Beside “The West from a Car Window” he has written, with the same reportorial skill and fidelity to observed facts, a book of descriptions of life and manners in the East, with scenes and incidents at Gibraltar and Tangiers, in Cairo, Athens and Constantinople.

He has also produced a book of travels in England, which touches rather the surface of English life than the deeper traits of character which Emerson has so faithfully described. Davis writes as reporter of what is easily observed, while the other writes as philosopher. His latest collection of stories which shows his storytelling faculties at their best is called “The Exiles and Other Stories.” His most recent service as a journalist was as correspondent of “The London Times,” with the Greek forces during their recent humiliating conflict with the Turks. The selection given below will illustrate his vigorous style and the vivid character of his descriptions.


THE GREEK DEFENCE OF VELESTINO.

(FROM THE “LONDON TIMES.”)

HERE is a round hill to the north of the town, standing quite alone. It has a perfectly flat top, and its proportions are exactly those of a giant bucket set upside down. We found the upper end of this bucket crowded with six mountain guns [there was one other correspondent with Mr.
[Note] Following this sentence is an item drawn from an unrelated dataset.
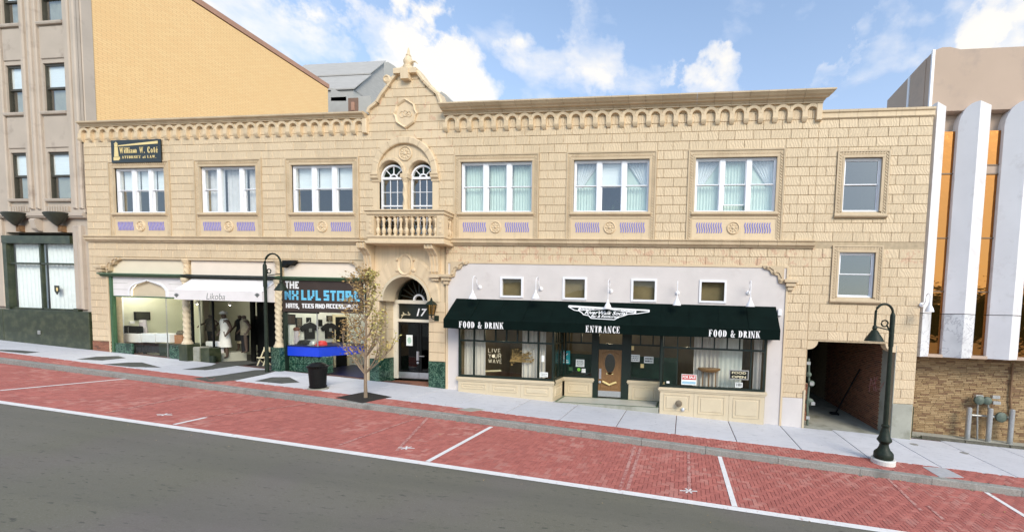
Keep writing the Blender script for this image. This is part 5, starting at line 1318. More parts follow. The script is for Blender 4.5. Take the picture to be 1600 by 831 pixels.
# tiled step
pl = MB().box(BLX1+.03, BRX0-.03, BFY-.05, RCY+.04, -.4, .26); plo = pl.build('entrance_step', DKCONC, B)
pe = MB(); xa, xb, ya, yb = BLX1+.08, BRX0-.08, BFY+.0, RCY-.06
for a, b, c, d in ((xa, xb, ya, ya+.07), (xa, xb, yb-.07, yb), (xa, xa+.07, ya+.07, yb-.07), (xb-.07, xb, ya+.07, yb-.07)): pe.box(a, b, c, d, .255, .264)
pe.build('tile_border', GREENP, plo)
pf = MB().box(xa+.07, xb-.07, ya+.07, yb-.07, .255, .262); pf.build('tile_field', M('mosaic_tile', (.50, .50, .44), .5, .08, 60), plo)
# dining room shell and what shows in it
room('dining', BLX0-.0, BRX1+.0, 2.2, 4.4, .05, 3.36, INTB, INTD)
MB().box(BLX0, BLX1-.06, -.08, 2.2, .05, .75).box(BRX0+.06, BRX1, -.08, 2.2, .05, .75).build('window_seat', INTD, B)
MB().box(BLX0, BRX1, .0, 2.2, 3.36, 3.4).build('dining_soffit', INTB, B)
for x0, x1 in ((BLX0-.04, BLX0), (BRX1, BRX1+.04)): MB().box(x0, x1, -.02, 2.2, .05, 3.36).build('dining_side_wall', INTB, B)
MB().box(BLX1-.6, BRX0+.6, 1.9, 1.95, .1, 2.0).build('screen_wall', M('deep_green_wall', (.02, .07, .055), .7, .3, 2), B)
def curtain(a, b, y, label, m=CURT, z0=1.1, z1=3.3, amp=.05):
    o = folds(MB(), a, b, y, z0, z1, amp, .17).build('curtain', m, None, smooth=True, fix=False)
    return tag(o, label, 'curtain', 'curtains in the restaurant windows')
cy = .16
for (a, b), l in (((725, 739), 'narrow grey curtain at the far left edge of the restaurant window'), ((742, 759), 'grey pleated curtain left of the three-line white window lettering'), ((815, 839), 'wide grey pleated curtain right of the three-line white window lettering'), ((842, 852), 'narrow beige curtain beside the corner post of the left restaurant bay'),
                  ((1084, 1124), 'pale pleated curtain behind the round brown table'), ((1178, 1190), 'narrow grey curtain at the far right edge of the restaurant window')):
    curtain(FX(a, 560, cy), FX(b, 560, cy), cy+R.uniform(0, .1), l)
curtain(FX(1124, 560, .3), FX(1160, 560, .3), .32, 'broad flat cream curtain behind the two-line lit sign', SHEER, amp=.012)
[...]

Davis at the time], and the battery was protesting violently. When it had uttered its protest the guns would throw themselves into the air, and would turn a complete somersault, as though with delight at the mischief they had done, or would whirl themselves upon one wheel while the other spun rapidly in the air. Lieutenant Ambroise Frantzis was in command of the battery. It was he who had repulsed a Turkish cavalry charge of a few days before with this same battery, and he was as polite and calm and pleased with his excitable little guns as though they weighed a hundred tons each, and could send a shell nine miles instead of a scant three thousand yards.
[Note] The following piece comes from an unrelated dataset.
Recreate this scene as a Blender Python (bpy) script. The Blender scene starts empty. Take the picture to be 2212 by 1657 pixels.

“From this hill there was nothing to be seen of the Turks but puffs of smoke in the plain, so we slid down its steep side and clambered up the ridges in front of us, where long rows of infantry were outlined against the sky.... A bare-headed peasant boy, in dirty white petticoats, who seemed to consider the engagement in the light of an entertainment, came dancing down the hill to show us the foot-paths that led up the different ridges. He was one of the villagers who had not run away or who was not farther up the valley, taking pot-shots at the hated Turks from behind rocks. He talked and laughed as he ran ahead of us, with many gestures, and imitated mockingly the sound of the bullets, and warned us with grave solicitude to be careful, as though he was in no possible danger himself. I saw him a great many times during the day, guiding company after company through the gulleys, and showing them how to advance protected by the slope of the hills—a self-constituted scout—and with much the manner of a landed proprietor escorting visitors over his estate. And whenever a shell struck near him, he would run and retrieve the pieces, and lay them triumphantly at the feet of the officers, like a little fox-terrier that has scampered after a stick and brought it to his master’s feet.
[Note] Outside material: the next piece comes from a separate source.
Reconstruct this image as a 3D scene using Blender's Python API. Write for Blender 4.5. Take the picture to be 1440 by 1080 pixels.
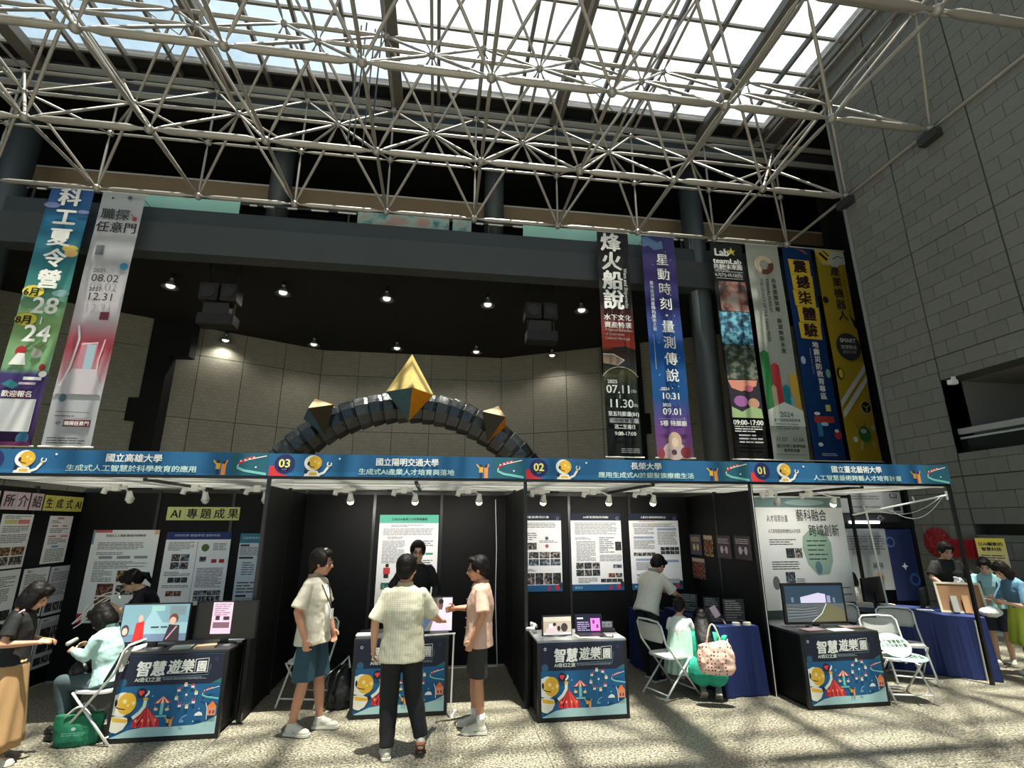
import bpy, bmesh, math, random
from mathutils import Vector, Matrix, noise
random.seed(7)
R = math.radians; PI = math.pi
sc = bpy.context.scene
COL = sc.collection
for o in list(bpy.data.objects): bpy.data.objects.remove(o)

# ---------------------------------------------------------------- camera, sky, sun, exposure
CAMH = 1.95
cd = bpy.data.cameras.new('camera'); cam = bpy.data.objects.new('camera', cd); COL.objects.link(cam)
cd.sensor_width = 36; cd.lens = 36 * 715.4 / 1440; cd.clip_end = 200; cd.clip_start = .05
cam.location = (0, 0, CAMH); cam.rotation_euler = (R(90 + 15.3), 0, R(-8.135)); sc.camera = cam
w = bpy.data.worlds.new('sky'); sc.world = w; w.use_nodes = True
nt = w.node_tree; nd = nt.nodes; lk = nt.links
bg = nd['Background']
tc = nd.new('ShaderNodeTexCoord'); nz = nd.new('ShaderNodeTexNoise'); nz.inputs['Scale'].default_value = 3.2; nz.inputs['Detail'].default_value = 6
nz.inputs['Roughness'].default_value = .6
dt = nd.new('ShaderNodeVectorMath'); dt.operation = 'DOT_PRODUCT'; dt.inputs[1].default_value = (.30, .10, .949)   # hazy glare round the sun side
ad = nd.new('ShaderNodeMath'); ad.operation = 'MULTIPLY_ADD'; ad.inputs[1].default_value = .2
lk.new(tc.outputs['Generated'], nz.inputs['Vector']); lk.new(tc.outputs['Generated'], dt.inputs[0])
lk.new(nz.outputs['Fac'], ad.inputs[0]); lk.new(dt.outputs['Value'], ad.inputs[2])
cr = nd.new('ShaderNodeValToRGB'); e = cr.color_ramp.elements
e[0].position = .86; e[0].color = (.19, .28, .35, 1); e[1].position = 1.12; e[1].color = (1.0, .985, .975, 1)
m_ = cr.color_ramp.elements.new(1.0); m_.color = (.12, .19, .245, 1)
mr = nd.new('ShaderNodeMapRange'); mr.inputs['From Min'].default_value = 0; mr.inputs['From Max'].default_value = 1.2
lk.new(ad.outputs[0], mr.inputs['Value']); lk.new(mr.outputs[0], cr.inputs['Fac'])
e[0].position = .60; m_.position = .757; e[2].position = .80
lk.new(cr.outputs['Color'], bg.inputs['Color']); bg.inputs['Strength'].default_value = 1.5
sd = bpy.data.lights.new('sun', 'SUN'); sun = bpy.data.objects.new('sun', sd); COL.objects.link(sun)
sd.energy = 10.5; sd.angle = R(1.0); sd.color = (1, .95, .84)
sun.rotation_euler = Vector((.06, -.14, 1)).to_track_quat('Z', 'Y').to_euler(); sun.location = (0, 3, 30)
vs = sc.view_settings; vs.view_transform = 'Standard'; vs.look = 'None'; vs.exposure = 0.62; vs.gamma = 1; vs.use_curve_mapping = False
sc.cycles.max_bounces = 8; sc.cycles.transparent_max_bounces = 16; sc.cycles.use_denoising = True
sc.cycles.sample_clamp_indirect = 4

# ---------------------------------------------------------------- materials
def lin(c):
    return tuple(((v / 255) / 12.92 if v / 255 <= .04045 else ((v / 255 + .055) / 1.055) ** 2.4) for v in c)
_M = {}
def mat(name, rgb, rough=.6, metal=0, var=0, scale=8, bump=0, bscale=60, emit=0, rnd=0, coat=0):
    if name in _M: return _M[name]
    m = bpy.data.materials.new(name); m.use_nodes = True; n = m.node_tree.nodes; l = m.node_tree.links
    b = n['Principled BSDF']; c = lin(rgb) + (1,)
    b.inputs['Base Color'].default_value = c; b.inputs['Roughness'].default_value = rough; b.inputs['Metallic'].default_value = metal
    if coat: b.inputs['Coat Weight'].default_value = coat
    src = None
    if var:
        t = n.new('ShaderNodeTexCoord'); z = n.new('ShaderNodeTexNoise'); z.inputs['Scale'].default_value = scale; z.inputs['Detail'].default_value = 5
        l.new(t.outputs['Object'], z.inputs['Vector'])
        mx = n.new('ShaderNodeMix'); mx.data_type = 'RGBA'
        mx.inputs[6].default_value = tuple(v * (1 - var) for v in c[:3]) + (1,); mx.inputs[7].default_value = tuple(min(1, v * (1 + var)) for v in c[:3]) + (1,)
        l.new(z.outputs['Fac'], mx.inputs[0]); l.new(mx.outputs[2], b.inputs['Base Color']); src = mx.outputs[2]
    if rnd:
        oi = n.new('ShaderNodeObjectInfo'); hv = n.new('ShaderNodeHueSaturation'); ml = n.new('ShaderNodeMath'); ml.operation = 'MULTIPLY_ADD'
        ml.inputs[1].default_value = rnd; ml.inputs[2].default_value = 1 - rnd / 2
        l.new(oi.outputs['Random'], ml.inputs[0]); l.new(ml.outputs[0], hv.inputs['Value'])
        if src: l.new(src, hv.inputs['Color'])
        else: hv.inputs['Color'].default_value = c
        l.new(hv.outputs[0], b.inputs['Base Color'])
    if bump:
        t = n.new('ShaderNodeTexCoord'); z = n.new('ShaderNodeTexNoise'); z.inputs['Scale'].default_value = bscale; z.inputs['Detail'].default_value = 4
        bp = n.new('ShaderNodeBump'); bp.inputs['Strength'].default_value = bump; bp.inputs['Distance'].default_value = .01
        l.new(t.outputs['Object'], z.inputs['Vector']); l.new(z.outputs['Fac'], bp.inputs['Height']); l.new(bp.outputs[0], b.inputs['Normal'])
    if emit:
        b.inputs['Emission Color'].default_value = c; b.inputs['Emission Strength'].default_value = emit
    if name == 'black_panel': b.inputs['Specular IOR Level'].default_value = .25
    _M[name] = m; return m
def ink(rgb, emit=0):
    return mat('ink_%02x%02x%02x%s' % (tuple(rgb) + (('e%g' % emit) if emit else '',)), rgb, .75 if not emit else .3, emit=emit)
def lin2(c): return tuple(min(.85, v * 1.9) for v in lin(c))
def grad(name, stops, z0, z1, var=0):
    """printed vertical colour gradient on a banner, bottom z0 to top z1 (local)"""
    m = mat(name, (128, 128, 128), .85); n = m.node_tree.nodes; l = m.node_tree.links
    t = n.new('ShaderNodeTexCoord'); s = n.new('ShaderNodeSeparateXYZ'); r = n.new('ShaderNodeMapRange'); c = n.new('ShaderNodeValToRGB')
    r.inputs['From Min'].default_value = z0; r.inputs['From Max'].default_value = z1
    l.new(t.outputs['Object'], s.inputs[0]); l.new(s.outputs['Z'], r.inputs['Value']); l.new(r.outputs[0], c.inputs[0])
    el = c.color_ramp.elements
    while len(el) > 1: el.remove(el[0])
    el[0].position = stops[0][0]; el[0].color = lin2(stops[0][1]) + (1,)
    for p, q in stops[1:]:
        k = el.new(p); k.color = lin2(q) + (1,)
    l.new(c.outputs[0], n['Principled BSDF'].inputs['Base Color']); return m
def photo(name, c1, c2, c3, scale=30, emit=0):
    """a small printed photograph: blotches of three colours"""
    m = mat(name, (128, 128, 128), .7); n = m.node_tree.nodes; l = m.node_tree.links
    t = n.new('ShaderNodeTexCoord'); v = n.new('ShaderNodeTexNoise'); v.inputs['Scale'].default_value = scale; v.inputs['Detail'].default_value = 3
    c = n.new('ShaderNodeValToRGB'); el = c.color_ramp.elements; el[0].position = .38; el[0].color = lin(c1) + (1,); el[1].position = .62; el[1].color = lin(c3) + (1,)
    k = el.new(.5); k.color = lin(c2) + (1,)
    l.new(t.outputs['Object'], v.inputs['Vector']); l.new(v.outputs['Fac'], c.inputs[0]); b = n['Principled BSDF']; l.new(c.outputs[0], b.inputs['Base Color'])
    if emit: l.new(c.outputs[0], b.inputs['Emission Color']); b.inputs['Emission Strength'].default_value = emit
    return m

# ---------------------------------------------------------------- mesh helpers
def box(bm, x0, x1, y0, y1, z0, z1, mi=0):
    v = [bm.verts.new(p) for p in ((x0, y0, z0), (x1, y0, z0), (x1, y1, z0), (x0, y1, z0), (x0, y0, z1), (x1, y0, z1), (x1, y1, z1), (x0, y1, z1))]
    for f in ((0, 3, 2, 1), (4, 5, 6, 7), (0, 1, 5, 4), (1, 2, 6, 5), (2, 3, 7, 6), (3, 0, 4, 7)):
        bm.faces.new([v[i] for i in f]).material_index = mi
    return v
def frame_of(d, xa=None):
    d = d.normalized()
    x = Vector(xa) if xa is not None else (Vector((1, 0, 0)) if abs(d.x) < .9 else Vector((0, 1, 0)))
    x = (x - d * x.dot(d))
    if x.length < 1e-5: x = Vector((0, 1, 0)) - d * d.y
    x.normalize(); return x, d.cross(x)
def loft(bm, pts, rad, seg=12, xa=None, cap=True):
    """closed tube through pts; rad = r or (rx, ry) per point"""
    pts = [Vector(p) for p in pts]; rings = []
    for i, p in enumerate(pts):
        d = (pts[min(i + 1, len(pts) - 1)] - pts[max(i - 1, 0)])
        if d.length < 1e-6: d = Vector((0, 0, 1))
        x, y = frame_of(d, xa); r = rad[i] if isinstance(rad, (list, tuple)) else rad
        rx, ry = r if isinstance(r, (list, tuple)) else (r, r)
        rings.append([bm.verts.new(p + x * rx * math.cos(2 * PI * k / seg) + y * ry * math.sin(2 * PI * k / seg)) for k in range(seg)])
    for a, b in zip(rings, rings[1:]):
        for k in range(seg): bm.faces.new((a[k], a[(k + 1) % seg], b[(k + 1) % seg], b[k]))
    if cap: bm.faces.new(rings[0][::-1]); bm.faces.new(rings[-1])
    return rings
def ball(bm, c, r, seg=12, rings=8, M=None):
    rx, ry, rz = (r, r, r) if not isinstance(r, (list, tuple)) else r
    c = Vector(c); Mm = M or Matrix.Identity(3)
    top = bm.verts.new(c + Mm @ Vector((0, 0, rz))); bot = bm.verts.new(c + Mm @ Vector((0, 0, -rz))); rr = []
    for i in range(1, rings):
        t = PI * i / rings
        rr.append([bm.verts.new(c + Mm @ Vector((rx * math.sin(t) * math.cos(2 * PI * k / seg), ry * math.sin(t) * math.sin(2 * PI * k / seg), rz * math.cos(t)))) for k in range(seg)])
    for k in range(seg):
        bm.faces.new((top, rr[0][k], rr[0][(k + 1) % seg])); bm.faces.new((bot, rr[-1][(k + 1) % seg], rr[-1][k]))
    for a, b in zip(rr, rr[1:]):
        for k in range(seg): bm.faces.new((a[k], b[k], b[(k + 1) % seg], a[(k + 1) % seg]))
def caps(bm, p0, p1, r0, r1, seg=12):
    loft(bm, [p0, p1], [r0, r1], seg); ball(bm, p0, r0, seg, 6); ball(bm, p1, r1, seg, 6)
def obj(name, bm, m, parent=None, loc=None, smooth=False, bevel=0):
    me = bpy.data.meshes.new(name)
    if bevel: bmesh.ops.bevel(bm, geom=bm.edges[:], offset=bevel, segments=2, affect='EDGES', clamp_overlap=True)
    if isinstance(bm, bmesh.types.BMesh):
        bmesh.ops.recalc_face_normals(bm, faces=bm.faces[:]); bm.to_mesh(me); bm.free()
    for q in (m if isinstance(m, (list, tuple)) else [m]): me.materials.append(q)
    if smooth:
        for p in me.polygons: p.use_smooth = True
    o = bpy.data.objects.new(name, me); COL.objects.link(o)
    if parent: o.parent = parent
    if loc is not None: o.location = loc
    return o
def B(): return bmesh.new()
def bx(name, x0, x1, y0, y1, z0, z1, m, parent=None, bevel=0):
    b = B(); box(b, x0, x1, y0, y1, z0, z1); return obj(name, b, m, parent, bevel=bevel)
def tag(o, label, cat, group=None):
    o['label'] = label; o['category'] = cat
    if group: o['group'] = group
    return o
def thing(name, label, cat, loc=(0, 0, 0), rz=0, group=None):
    o = bpy.data.objects.new(name, None); COL.objects.link(o); o.location = loc; o.rotation_euler = (0, 0, rz); o.empty_display_size = .1
    return tag(o, label, cat, group)
def struct(o): o['kind'] = 'structure'; return o
def dup(o, parent=None, loc=None, rz=None, label=None):
    c = o.copy(); COL.objects.link(c)
    if parent: c.parent = parent
    if loc is not None: c.location = loc
    if rz is not None: c.rotation_euler = (0, 0, rz)
    if label: c['label'] = label
    for ch in list(o.children): dup(ch, c)
    return c
_T = {}
def text_mesh(body, size, bold=0, shear=0, align='LEFT', space=1, lsp=1):
    cu = bpy.data.curves.new('text', 'FONT'); cu.body = body; cu.size = size; cu.offset = bold * size; cu.shear = shear; cu.align_x = align
    cu.space_character = space; cu.space_line = lsp; cu.resolution_u = 3 if any(ord(q) < 128 for q in body.replace('\n', '')) else 2; cu.fill_mode = 'FRONT'
    o = bpy.data.objects.new('text', cu); COL.objects.link(o)
    me = bpy.data.meshes.new_from_object(o.evaluated_get(bpy.context.evaluated_depsgraph_get()))
    bpy.data.objects.remove(o); bpy.data.curves.remove(cu); return me
def text(parent, body, x, z, size, col, y=-.004, bold=0, shear=0, align='LEFT', width=None, vert=False, rot=0, emit=0, name='lettering', sx=1, lsp=1):
    """flat lettering on a board whose front faces local -Y; x,z = start of baseline (or top of a vertical column)"""
    if vert: body = '\n'.join(body)
    me = text_mesh(body, size, 0, shear, 'CENTER' if vert else align, lsp=lsp)
    if width and me.vertices:
        xs = [v.co.x for v in me.vertices]; k = width / max(1e-6, max(xs) - min(xs)); sx = k
    if vert: z = z - size * .85
    Rm = Matrix.Rotation(rot, 4, 'Z')
    for v in me.vertices:
        p = Rm @ Vector((v.co.x * sx, v.co.y, 0)); v.co = (x + p.x, y, z + p.y)
    me.materials.clear(); me.materials.append(ink(col, emit))
    if bold:          # heavier strokes: the same outline printed again with small shifts
        bb = bmesh.new(); bw_ = bold * size * 1.25
        for q, (dx, dz) in enumerate(((-bw_, 0), (bw_, 0), (0, bw_ * .6), (0, -bw_ * .6))):
            bb.from_mesh(me)
            bb.verts.ensure_lookup_table()
            for v in bb.verts[-len(me.vertices):]: v.co.x += dx; v.co.z += dz; v.co.y -= .0003 * (q + 1)
        bb.to_mesh(me); bb.free()
    o = bpy.data.objects.new(name, me); COL.objects.link(o); o.parent = parent; return o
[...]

“The men in the first trench—which was the only one which gave us a clear view of the Turkish forces—received us with cheerful nods and scraped out a place beside them, and covered the moist earth with their blankets. They exhibited a sort of childish pride and satisfaction at being under fire; and so far from showing the nervousness and shattered morale which had been prophesied for them after the rout at Larissa, they appeared on the contrary more than content. As the day wore on, they became even languidly bored with it all, and some sang in a low crooning tone, and others, in spite of the incessant rush of the shells, dozed in the full glare of the sun, and still others lay humped and crouched against the earthworks when the projectiles tore up the earth on the hill behind us. But when the order came to fire, they would scramble to their knees with alacrity, and many of them would continue firing on their own account, long after the whistle had sounded to cease firing. Some of the officers walked up and down, and directed the men in the trenches at their feet with the air of judges or time-keepers at an athletic meeting, who were observing a tug-of-war. Others exposed themselves in what looked like a spirit of braggadocio, for they moved with a swagger and called upon the men to notice how brave they were. Other officers rose only when it was necessary to observe some fresh movement upon the part of the enemy, and they did this without the least haste and simply as a part of their work, and regarded the bullets that instantly beset them as little as if they were so many flies.

“A Turkish soldier dragging a mule loaded with ammunition had appeared a quarter of a mile below us, and at sight of him the soldiers at once recognized that there was something tangible, something that could show some sign if they hit it. The white smoke they had aimed at before had floated away, but at the sight of this individual soldier the entire line ceased firing at the enemy’s trenches, and opened on the unhappy Turk and his mule, and as the dust spurted up at points nearer and nearer to where he stood, their excitement increased in proportion, until, when he gave the mule a kick and ran for his life, there was a triumphant shout all along the line, as though they had repulsed a regiment. That one man and his load of ammunition had for a few minutes represented to them the entire Turkish army.

“As the Turks suddenly appeared below us, clambering out of a long gully, it was as though they had sprung from the earth. On the moment the smiling landscape changed like a scene at a theatre, and hundreds of men rose from what had apparently been deserted hilltops, and stood outlined in [♦]silhouette against the sunset, waves of smoke ran from crest to crest, spitting flashes of red flame, and men’s voices shrieked and shouted, and the Turkish shells raced each other so fiercely that they beat out the air until it groaned. It had come up so suddenly that it was like two dogs springing at each other’s throats, and, in a greater degree, it had something of the sound of two wild animals struggling for life. Volley answered volley as though with personal hate—one crashing in upon the roll of the other, or beating it out of recognition with the bursting roar of heavy cannon; and to those who could do nothing but lie face downwards and listen to it, it seemed as though they had been caught in a burning building, and that the walls and roof were falling in on them. I do not know how long it lasted—probably not more than five minutes, although it seemed much longer than that—but finally the death-grip seemed to relax, the volleys came brokenly, like a man panting for breath, the bullets ceased to sound with the hiss of escaping steam, and rustled aimlessly by, and from hilltop to hilltop the officers’ whistles sounded as though a sportsman were calling off his dogs. The Turks had been driven back, and for the fourth day the Greeks had held Velestino successfully against them.”